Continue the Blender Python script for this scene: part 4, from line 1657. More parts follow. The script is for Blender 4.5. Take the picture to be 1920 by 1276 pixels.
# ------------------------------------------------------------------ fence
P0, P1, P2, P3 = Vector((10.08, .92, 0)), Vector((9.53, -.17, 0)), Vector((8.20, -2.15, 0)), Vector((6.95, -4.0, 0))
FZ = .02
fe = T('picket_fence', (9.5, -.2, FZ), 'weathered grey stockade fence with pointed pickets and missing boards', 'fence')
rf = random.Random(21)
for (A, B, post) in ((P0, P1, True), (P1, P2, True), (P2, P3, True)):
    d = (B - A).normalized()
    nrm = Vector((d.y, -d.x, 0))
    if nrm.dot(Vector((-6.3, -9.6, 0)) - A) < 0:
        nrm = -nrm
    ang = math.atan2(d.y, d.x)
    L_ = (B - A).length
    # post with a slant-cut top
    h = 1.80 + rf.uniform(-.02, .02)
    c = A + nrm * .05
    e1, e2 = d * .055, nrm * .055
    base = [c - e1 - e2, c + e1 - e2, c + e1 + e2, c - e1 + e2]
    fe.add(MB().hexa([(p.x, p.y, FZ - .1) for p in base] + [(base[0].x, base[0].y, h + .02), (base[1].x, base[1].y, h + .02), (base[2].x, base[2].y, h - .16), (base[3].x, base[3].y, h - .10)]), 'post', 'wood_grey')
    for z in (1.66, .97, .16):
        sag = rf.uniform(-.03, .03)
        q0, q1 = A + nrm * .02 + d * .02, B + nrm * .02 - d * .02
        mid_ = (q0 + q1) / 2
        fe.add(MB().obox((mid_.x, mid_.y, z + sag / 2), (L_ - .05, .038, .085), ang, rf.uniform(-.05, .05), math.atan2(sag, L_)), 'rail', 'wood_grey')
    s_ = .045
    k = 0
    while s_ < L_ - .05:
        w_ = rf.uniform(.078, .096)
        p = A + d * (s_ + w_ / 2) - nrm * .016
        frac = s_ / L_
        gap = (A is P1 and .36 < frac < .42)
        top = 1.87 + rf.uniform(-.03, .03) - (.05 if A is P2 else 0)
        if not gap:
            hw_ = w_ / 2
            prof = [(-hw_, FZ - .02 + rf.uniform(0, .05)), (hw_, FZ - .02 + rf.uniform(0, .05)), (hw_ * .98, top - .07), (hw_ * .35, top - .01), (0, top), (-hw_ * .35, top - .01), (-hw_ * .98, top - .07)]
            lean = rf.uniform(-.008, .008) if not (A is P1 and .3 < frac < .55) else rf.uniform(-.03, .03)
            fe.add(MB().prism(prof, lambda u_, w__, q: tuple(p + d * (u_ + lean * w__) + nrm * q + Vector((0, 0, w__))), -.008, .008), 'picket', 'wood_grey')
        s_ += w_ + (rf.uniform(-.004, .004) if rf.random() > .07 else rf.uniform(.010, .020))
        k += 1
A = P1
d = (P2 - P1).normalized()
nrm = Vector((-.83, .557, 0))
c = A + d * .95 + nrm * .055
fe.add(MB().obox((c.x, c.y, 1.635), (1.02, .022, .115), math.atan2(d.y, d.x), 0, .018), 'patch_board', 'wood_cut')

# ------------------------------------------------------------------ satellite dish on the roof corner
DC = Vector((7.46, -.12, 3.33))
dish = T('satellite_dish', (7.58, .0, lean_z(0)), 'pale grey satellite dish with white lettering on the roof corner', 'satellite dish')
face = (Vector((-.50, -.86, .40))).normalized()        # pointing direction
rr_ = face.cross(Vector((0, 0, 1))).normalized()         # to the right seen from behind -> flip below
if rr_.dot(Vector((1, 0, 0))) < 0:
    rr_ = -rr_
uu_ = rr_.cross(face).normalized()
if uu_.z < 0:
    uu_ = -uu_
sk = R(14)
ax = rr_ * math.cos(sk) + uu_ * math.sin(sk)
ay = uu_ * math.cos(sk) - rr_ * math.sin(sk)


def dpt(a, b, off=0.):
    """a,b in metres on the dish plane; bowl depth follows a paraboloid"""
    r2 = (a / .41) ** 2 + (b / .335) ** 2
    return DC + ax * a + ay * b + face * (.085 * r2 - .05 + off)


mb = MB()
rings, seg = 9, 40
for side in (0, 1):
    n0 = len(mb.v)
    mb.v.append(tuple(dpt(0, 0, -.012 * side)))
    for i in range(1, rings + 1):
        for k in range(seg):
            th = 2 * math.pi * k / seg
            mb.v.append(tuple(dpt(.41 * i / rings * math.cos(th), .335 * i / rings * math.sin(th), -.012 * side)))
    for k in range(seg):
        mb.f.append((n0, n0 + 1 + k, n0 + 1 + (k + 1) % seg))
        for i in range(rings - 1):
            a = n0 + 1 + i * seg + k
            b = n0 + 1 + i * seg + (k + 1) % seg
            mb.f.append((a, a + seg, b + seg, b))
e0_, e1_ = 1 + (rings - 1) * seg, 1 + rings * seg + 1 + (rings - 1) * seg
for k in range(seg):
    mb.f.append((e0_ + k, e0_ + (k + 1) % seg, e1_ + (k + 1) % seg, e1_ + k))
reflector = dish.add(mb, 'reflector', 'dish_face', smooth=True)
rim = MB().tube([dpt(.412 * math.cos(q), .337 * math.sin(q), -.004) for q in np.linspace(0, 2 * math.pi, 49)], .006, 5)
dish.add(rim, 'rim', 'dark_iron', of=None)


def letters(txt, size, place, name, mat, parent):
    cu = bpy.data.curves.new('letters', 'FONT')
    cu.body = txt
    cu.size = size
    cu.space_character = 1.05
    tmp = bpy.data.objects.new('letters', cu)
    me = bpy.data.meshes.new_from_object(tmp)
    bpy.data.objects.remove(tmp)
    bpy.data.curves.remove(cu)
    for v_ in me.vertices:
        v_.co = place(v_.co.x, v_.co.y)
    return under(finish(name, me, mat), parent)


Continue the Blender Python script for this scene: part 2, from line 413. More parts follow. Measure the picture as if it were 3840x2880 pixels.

++++++++

• [Brief]:
Across the records above, count the lines holding "Continue" and reply with that number alone.

• [Worked solution]:
2